Find how many lines in the data below mention "this". Give the number only.

## [DATA]

▽

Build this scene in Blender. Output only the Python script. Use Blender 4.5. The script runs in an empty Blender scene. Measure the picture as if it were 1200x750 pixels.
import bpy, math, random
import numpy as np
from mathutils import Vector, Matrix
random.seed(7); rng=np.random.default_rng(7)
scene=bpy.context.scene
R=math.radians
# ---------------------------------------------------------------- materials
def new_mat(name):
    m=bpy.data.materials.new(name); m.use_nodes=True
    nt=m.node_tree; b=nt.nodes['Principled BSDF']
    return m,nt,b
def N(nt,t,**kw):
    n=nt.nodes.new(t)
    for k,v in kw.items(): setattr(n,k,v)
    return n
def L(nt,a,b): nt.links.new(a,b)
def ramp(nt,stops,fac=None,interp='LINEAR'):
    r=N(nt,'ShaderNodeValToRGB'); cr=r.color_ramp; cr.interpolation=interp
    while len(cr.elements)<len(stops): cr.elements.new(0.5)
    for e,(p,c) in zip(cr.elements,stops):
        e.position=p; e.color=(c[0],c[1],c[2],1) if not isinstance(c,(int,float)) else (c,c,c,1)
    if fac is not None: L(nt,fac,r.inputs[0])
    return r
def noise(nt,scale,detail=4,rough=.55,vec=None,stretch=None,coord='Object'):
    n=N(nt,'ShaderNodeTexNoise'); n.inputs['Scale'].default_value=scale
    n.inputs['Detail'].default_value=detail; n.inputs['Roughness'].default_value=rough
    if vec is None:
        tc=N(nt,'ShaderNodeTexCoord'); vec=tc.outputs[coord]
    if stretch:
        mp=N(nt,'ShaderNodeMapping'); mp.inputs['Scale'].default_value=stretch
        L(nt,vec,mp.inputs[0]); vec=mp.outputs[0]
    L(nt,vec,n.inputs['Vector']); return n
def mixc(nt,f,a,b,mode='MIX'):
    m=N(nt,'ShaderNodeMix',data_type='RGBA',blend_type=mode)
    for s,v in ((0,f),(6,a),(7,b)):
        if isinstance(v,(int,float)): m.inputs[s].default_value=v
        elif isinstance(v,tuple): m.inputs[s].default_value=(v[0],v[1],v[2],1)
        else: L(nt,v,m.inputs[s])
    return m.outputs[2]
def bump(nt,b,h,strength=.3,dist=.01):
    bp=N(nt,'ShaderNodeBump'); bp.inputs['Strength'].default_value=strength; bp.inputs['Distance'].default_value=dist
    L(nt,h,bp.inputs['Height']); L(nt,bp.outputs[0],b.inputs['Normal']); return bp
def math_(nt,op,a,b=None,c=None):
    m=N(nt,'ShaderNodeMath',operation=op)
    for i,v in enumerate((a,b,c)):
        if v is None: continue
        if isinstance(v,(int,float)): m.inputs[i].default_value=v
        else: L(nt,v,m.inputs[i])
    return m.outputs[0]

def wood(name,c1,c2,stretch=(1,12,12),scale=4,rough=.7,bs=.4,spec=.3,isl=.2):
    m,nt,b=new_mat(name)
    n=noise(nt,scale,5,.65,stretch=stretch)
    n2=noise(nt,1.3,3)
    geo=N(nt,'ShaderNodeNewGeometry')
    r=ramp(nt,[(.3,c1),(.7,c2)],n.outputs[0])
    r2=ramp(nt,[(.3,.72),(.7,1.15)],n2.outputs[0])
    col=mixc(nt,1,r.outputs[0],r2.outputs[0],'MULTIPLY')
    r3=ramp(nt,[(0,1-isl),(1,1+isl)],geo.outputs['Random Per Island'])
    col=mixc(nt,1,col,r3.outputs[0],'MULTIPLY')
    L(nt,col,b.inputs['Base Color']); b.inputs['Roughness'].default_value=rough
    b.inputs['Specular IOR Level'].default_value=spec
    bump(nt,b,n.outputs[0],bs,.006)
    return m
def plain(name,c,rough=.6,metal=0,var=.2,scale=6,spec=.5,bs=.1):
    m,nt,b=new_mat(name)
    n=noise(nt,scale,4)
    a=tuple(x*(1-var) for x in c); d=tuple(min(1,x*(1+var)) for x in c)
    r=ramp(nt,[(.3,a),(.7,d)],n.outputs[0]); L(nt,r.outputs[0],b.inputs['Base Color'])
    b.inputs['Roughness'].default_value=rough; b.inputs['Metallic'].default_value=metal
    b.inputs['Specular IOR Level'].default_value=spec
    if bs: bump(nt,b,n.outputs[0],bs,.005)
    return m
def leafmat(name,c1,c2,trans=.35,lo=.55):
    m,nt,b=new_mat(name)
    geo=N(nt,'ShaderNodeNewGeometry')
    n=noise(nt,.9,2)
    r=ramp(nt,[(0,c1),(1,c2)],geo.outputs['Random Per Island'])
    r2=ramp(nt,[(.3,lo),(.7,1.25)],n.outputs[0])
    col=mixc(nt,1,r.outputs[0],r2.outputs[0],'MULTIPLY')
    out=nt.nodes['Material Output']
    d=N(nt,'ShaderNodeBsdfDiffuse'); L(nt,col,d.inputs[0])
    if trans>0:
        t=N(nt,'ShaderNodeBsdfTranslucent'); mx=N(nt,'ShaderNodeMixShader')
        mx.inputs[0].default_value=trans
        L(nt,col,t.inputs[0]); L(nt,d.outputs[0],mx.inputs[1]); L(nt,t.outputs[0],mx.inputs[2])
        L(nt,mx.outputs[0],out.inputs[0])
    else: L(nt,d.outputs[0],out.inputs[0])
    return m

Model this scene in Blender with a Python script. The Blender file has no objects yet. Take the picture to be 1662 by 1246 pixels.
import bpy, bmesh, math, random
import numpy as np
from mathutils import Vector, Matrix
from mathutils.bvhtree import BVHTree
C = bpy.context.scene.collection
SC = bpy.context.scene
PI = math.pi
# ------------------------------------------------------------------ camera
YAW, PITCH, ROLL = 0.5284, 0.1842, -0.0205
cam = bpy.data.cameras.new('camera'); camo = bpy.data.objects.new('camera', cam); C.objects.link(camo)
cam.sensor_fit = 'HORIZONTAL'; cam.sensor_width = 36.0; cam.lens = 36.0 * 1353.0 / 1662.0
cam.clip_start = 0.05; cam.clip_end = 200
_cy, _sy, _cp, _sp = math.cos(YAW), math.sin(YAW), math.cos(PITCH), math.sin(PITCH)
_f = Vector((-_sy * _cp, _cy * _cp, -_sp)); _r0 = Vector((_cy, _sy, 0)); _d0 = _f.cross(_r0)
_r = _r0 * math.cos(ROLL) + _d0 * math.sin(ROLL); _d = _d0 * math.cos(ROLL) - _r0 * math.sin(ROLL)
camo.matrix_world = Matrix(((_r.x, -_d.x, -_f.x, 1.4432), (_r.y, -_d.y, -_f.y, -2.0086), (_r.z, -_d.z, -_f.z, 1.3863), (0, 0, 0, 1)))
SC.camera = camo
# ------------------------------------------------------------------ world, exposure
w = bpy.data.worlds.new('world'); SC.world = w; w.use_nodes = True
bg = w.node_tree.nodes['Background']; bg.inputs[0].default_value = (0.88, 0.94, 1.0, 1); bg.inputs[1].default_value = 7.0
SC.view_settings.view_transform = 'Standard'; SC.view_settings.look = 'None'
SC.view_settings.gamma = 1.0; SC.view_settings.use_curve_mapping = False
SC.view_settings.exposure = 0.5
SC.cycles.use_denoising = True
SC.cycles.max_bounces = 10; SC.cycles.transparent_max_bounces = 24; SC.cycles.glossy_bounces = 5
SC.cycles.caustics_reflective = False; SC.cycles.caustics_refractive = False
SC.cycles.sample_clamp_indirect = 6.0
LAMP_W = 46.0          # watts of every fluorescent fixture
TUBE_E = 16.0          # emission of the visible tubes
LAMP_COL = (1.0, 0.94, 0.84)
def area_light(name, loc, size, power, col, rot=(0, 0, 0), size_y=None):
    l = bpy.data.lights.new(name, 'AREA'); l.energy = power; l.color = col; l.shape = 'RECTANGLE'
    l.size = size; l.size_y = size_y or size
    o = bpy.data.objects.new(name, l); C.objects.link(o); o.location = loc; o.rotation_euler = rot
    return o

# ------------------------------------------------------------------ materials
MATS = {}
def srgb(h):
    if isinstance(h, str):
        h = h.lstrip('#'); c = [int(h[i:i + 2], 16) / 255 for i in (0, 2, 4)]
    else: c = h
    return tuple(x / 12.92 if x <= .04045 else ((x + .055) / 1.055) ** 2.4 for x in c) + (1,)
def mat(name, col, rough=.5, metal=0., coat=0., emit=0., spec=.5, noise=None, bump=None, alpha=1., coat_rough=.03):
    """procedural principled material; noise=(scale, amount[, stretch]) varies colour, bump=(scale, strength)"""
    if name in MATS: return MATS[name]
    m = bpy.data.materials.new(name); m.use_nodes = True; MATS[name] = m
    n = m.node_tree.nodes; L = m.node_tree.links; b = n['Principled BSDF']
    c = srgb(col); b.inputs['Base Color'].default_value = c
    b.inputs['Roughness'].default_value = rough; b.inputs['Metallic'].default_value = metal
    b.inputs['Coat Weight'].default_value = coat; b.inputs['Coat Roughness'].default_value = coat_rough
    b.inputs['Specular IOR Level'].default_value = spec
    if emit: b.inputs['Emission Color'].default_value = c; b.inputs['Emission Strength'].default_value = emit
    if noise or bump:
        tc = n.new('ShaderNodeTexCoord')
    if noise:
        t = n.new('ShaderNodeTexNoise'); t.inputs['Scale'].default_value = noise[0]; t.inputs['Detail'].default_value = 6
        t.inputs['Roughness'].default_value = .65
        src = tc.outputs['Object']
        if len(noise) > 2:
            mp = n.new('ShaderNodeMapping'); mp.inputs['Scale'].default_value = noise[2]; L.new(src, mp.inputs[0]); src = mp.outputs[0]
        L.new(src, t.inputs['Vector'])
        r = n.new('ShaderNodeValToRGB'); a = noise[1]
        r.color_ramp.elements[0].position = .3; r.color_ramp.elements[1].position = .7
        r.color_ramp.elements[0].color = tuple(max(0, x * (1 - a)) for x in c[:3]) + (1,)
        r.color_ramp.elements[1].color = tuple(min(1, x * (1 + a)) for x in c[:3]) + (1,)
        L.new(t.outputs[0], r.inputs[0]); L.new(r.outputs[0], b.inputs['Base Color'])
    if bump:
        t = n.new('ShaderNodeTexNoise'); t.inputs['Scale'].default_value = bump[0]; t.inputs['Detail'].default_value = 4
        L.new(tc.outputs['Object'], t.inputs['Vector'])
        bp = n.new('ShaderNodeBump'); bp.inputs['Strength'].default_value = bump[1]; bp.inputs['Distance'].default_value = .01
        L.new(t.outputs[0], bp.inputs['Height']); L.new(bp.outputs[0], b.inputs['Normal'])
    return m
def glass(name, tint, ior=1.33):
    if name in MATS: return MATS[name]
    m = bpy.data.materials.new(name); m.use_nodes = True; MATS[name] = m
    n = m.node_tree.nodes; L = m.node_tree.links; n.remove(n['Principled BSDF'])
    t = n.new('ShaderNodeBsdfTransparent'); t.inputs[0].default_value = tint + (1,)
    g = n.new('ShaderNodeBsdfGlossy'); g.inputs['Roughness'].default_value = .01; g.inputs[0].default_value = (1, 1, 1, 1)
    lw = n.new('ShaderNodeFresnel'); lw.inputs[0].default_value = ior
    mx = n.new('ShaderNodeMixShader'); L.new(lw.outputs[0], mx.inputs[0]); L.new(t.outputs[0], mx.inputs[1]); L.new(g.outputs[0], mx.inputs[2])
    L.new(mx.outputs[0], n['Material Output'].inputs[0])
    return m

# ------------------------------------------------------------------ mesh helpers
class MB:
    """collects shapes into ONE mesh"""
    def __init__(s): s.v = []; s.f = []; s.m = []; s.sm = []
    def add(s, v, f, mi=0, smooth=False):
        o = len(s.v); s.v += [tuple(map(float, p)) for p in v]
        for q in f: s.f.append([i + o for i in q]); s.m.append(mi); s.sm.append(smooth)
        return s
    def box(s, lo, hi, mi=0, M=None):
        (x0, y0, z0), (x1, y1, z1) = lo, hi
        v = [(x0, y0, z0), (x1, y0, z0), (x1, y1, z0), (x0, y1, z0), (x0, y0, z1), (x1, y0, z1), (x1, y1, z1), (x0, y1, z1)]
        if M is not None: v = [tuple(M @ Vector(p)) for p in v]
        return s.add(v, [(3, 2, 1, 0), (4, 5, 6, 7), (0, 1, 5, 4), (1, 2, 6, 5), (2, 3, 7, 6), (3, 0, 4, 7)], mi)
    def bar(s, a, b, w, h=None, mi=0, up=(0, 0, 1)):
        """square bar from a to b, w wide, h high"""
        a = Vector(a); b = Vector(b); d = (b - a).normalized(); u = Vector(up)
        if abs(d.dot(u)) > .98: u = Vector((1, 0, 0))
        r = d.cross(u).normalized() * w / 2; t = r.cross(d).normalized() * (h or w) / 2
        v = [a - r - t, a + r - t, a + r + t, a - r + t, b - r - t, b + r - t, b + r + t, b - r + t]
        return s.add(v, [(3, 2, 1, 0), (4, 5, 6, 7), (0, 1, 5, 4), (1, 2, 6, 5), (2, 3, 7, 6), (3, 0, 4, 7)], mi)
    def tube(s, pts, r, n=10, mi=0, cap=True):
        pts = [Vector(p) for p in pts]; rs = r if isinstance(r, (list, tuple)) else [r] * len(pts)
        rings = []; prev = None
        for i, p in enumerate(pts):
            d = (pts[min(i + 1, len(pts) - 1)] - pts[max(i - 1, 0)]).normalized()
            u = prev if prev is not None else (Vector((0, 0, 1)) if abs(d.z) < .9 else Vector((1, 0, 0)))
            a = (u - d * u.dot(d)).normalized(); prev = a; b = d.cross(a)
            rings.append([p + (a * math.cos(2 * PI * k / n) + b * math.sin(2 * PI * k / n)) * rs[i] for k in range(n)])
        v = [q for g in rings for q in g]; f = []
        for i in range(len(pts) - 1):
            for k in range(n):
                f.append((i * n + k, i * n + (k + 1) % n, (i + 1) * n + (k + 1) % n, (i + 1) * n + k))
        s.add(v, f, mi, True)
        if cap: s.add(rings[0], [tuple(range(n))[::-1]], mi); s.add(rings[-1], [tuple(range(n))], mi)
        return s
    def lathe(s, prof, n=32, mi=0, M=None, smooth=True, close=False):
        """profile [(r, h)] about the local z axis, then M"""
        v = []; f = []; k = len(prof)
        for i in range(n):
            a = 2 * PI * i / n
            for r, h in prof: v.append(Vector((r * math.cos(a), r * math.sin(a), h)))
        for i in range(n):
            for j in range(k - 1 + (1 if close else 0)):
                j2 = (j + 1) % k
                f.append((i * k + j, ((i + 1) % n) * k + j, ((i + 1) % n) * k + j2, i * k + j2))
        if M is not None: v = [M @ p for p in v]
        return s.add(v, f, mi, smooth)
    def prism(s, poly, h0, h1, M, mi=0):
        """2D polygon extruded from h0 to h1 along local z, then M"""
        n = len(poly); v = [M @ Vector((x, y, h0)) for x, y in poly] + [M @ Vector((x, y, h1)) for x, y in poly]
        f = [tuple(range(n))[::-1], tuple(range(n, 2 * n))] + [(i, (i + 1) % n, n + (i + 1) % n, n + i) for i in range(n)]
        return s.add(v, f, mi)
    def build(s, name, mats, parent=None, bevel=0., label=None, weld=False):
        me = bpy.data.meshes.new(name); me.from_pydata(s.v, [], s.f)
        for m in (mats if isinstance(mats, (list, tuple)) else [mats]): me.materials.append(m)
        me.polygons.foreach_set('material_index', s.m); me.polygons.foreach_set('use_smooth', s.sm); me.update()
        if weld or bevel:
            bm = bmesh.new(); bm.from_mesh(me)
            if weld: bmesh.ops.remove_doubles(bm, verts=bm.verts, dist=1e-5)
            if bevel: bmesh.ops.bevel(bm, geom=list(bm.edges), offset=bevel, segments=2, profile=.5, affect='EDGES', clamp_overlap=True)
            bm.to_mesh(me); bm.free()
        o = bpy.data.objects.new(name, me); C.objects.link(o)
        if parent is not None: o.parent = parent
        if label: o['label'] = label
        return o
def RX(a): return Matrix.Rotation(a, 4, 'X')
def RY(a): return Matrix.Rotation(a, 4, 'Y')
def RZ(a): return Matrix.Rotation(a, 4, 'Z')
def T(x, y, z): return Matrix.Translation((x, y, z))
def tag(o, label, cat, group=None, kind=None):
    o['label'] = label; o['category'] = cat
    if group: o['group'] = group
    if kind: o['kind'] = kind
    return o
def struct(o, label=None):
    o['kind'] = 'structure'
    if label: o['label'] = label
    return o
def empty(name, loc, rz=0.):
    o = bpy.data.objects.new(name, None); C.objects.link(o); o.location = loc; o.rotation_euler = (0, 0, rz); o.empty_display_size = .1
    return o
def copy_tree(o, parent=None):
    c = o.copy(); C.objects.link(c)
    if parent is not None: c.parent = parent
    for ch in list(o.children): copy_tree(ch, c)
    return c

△

## [OUTPUT OF THE TASK]
2